Die Kriminalpolizei habe zunehmend Schwierigkeiten, mit Haftbefehl gesuchte Straftäter festzunehmen, deren Aufenthaltsort nur dem Sozialamt bekannt sei. Darüber beschwerte sich gestern der Vorsitzende des Landesverbands des Bundes Deutscher Kriminalbeamter (BDK), Gähner. Sozialamtsmitarbeiter würden immer häufiger die Mitteilung über den Aufenthaltsort gesuchter Straftäter verweigern. Die Mitarbeiter beriefen sich auf Anweisungen des Datenschutzbeauftragten und verlangten einen richterlichen Beschluß.

Nach Meinung Gähners ignorieren die Verantwortlichen damit die Rechtsprechung des Kammergerichts aus dem Jahre 1983. Das Kammergericht hatte festgestellt, daß bei der Verfolgung von Straftätern eine Offenbarungsbefugnis aus Gründen der Amtshilfe besteht, wenn schutzwürdige Belange des Betroffenen nicht beeinträchtigt werden. Auskunft über den Aufenthaltsort von Straftätern sei keine Preisgabe geschützter Sozialdaten.

Der Datenschutzbeauftragte Garstka erklärte, die Mitteilung des Aufenthaltsortes sei überhaupt kein Problem.
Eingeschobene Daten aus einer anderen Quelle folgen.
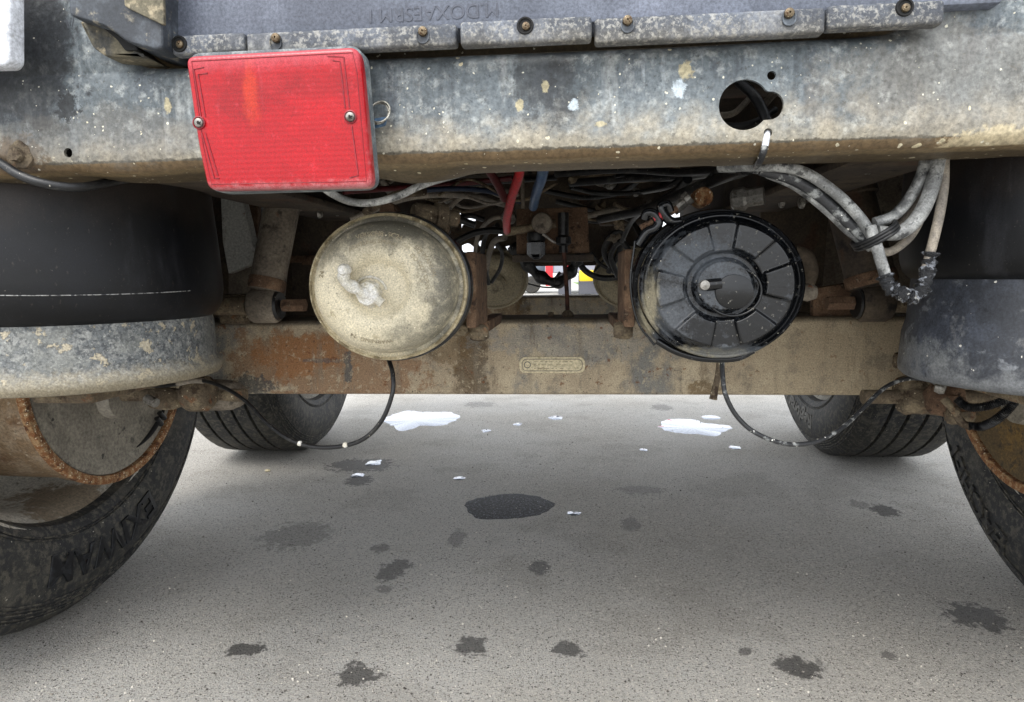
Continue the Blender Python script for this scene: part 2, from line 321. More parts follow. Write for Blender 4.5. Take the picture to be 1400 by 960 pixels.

Dieses sei auch in einem Rundschreiben des Senats vom 22.März 1984 über die „Offenbarung von Sozialdaten im Rahmen der Amtshilfe“ erläutert worden. Problematisch sei aber, wenn die Polizei zum Beispiel um einen Anruf bittet, falls der Gesuchte im Sozialamt auftaucht. Dazu sei das Amt nicht verpflichtet.

Leitende Fachbeamte in den Sozialämtern Kreuzberg und Spandau teilten übereinstimmend mit, daß ihre Mitarbeiter hinsichtlich der Weitergabe von Daten im Rahmen der Amtshilfe verunsichert und zurückhaltend seien.

Der Sprecher des Innensenators, Birkenbeul, erwartet von den Sozialämtern die Beachtung des Rundschreibens. Die derzeitige Anschrift müsse bekanntgegeben werden. Er räumte ein, daß die Frage, ob auch ein Aufenthalt im Sozialamt der „derzeitige Aufenthaltsort“ ist, umstritten sei.